This may sound a bit strange but bear with me, or more precisely with Adam McKay. In a 4.12 N.Y. Times Sunday Magazine interview with David Marchese, the director of The Big Short and the forthcoming Don’t Look Up breaks down some differences between today’s lunatic righties, all-but-extinct classic Republicans, moderate liberals and serious lefties like McKay.

McKay does so by way of a comparison between himself and The Trial of the Chicago 7‘s Aaron Sorkin.

McKay: “For all intents and purposes the Republican Party is no longer a functioning political party with actual policies and ideas” — true. “It’s motivated by pure power, reactionary beliefs. So I would say the real right wing in our country is the moderates” — not true. Left-center moderates like myself are left leaning within reasonable, fair-minded restraints. We’re not righties — we’re sensible lefties (i.e., in favor of $15 an hour minimum wage) minus your woke totalitarian Khmer Rouge cancel-culture mentality.

In other words, McKay is claiming that moderates (center-left or center-right) are the new classic Republicans. Sorry but there’s nothing “Republican” about this horse — I swear by the theology of kindness and humanitarianism, I love who Bernie Sanders and Pete Buttigieg are deep down, I’ve taken LSD and mescaline, I don’t relate to people who play golf or visit Dubai, I occasionally ride a rumblehog, I’ll cross the street to avoid babbling homeless people, I was once immersed in the Bhagavad Gita, I’ve been to Prague for hair treatments, I wear Italian suede lace-ups and high-thread-count T-shirts…don’t call me even vaguely Republican!

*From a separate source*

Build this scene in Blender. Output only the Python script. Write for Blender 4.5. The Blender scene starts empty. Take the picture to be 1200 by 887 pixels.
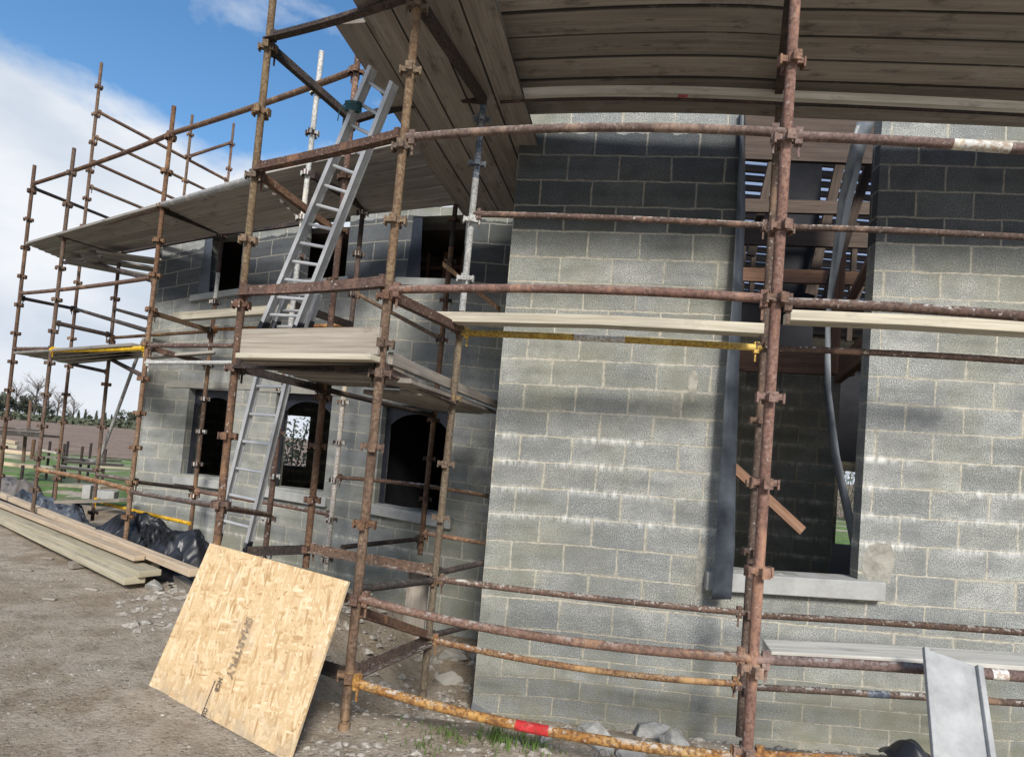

McKay: “The right-wing version of me — maybe this isn’t the best example — is an Aaron Sorkin. You’ve got to remember, we just saw seven Democrats vote against raising a minimum wage that is $7.25 an hour. That’s extremely right-wing. Bill Clinton, the policies he pushed through, are right-wing” — what Sorkin means is that policy-wise Clinton was a moderate Eisenhower Republican.

McKay: “The whole definition of right and left in our country is shattered because of this Republican Party that is almost a Ponzi scheme of meaning.

“A lot of Republicans nowadays will admit that the Vietnam War was a misadventure. So that’s hardly a liberal perspective. I’m not calling Sorkin a Republican. I’m not calling him a raging right-winger. But I would say Sorkin is slightly right of center. I think that’s fair. His interpretation of that trial was one of supporting the system. There’s a lot of dialogue in that movie about belief in our institutions.

“It’s true that his film’s sympathies are ultimately with Tom Hayden” — wrong. Sorkin’s sympathies are split between Hayden, Abbie Hoffman and William Kuntsler. “I like Sorkin. I get along with him. I’ve had many conversations with him. He’s an institutionalist. That’s what I would say about him.

“It does sound on the face of it like an insane statement, but I was thinking that ideally Aaron Sorkin would be the right-wing version of me. Aaron Sorkin’s not a right-winger, but our right wing is so crazy…it’s like if Aaron Sorkin, I and a member of the Taliban are in a room together, of course both Aaron Sorkin and I are left-wingers. But in a dream world Sorkin and I would have constructive, interesting arguments, and he would be slightly more right and I would be slightly more left.

“And I’m not in any way comparing my career to Aaron Sorkin’s. He’s a brilliant, wildly accomplished writer. We’re very different animals.”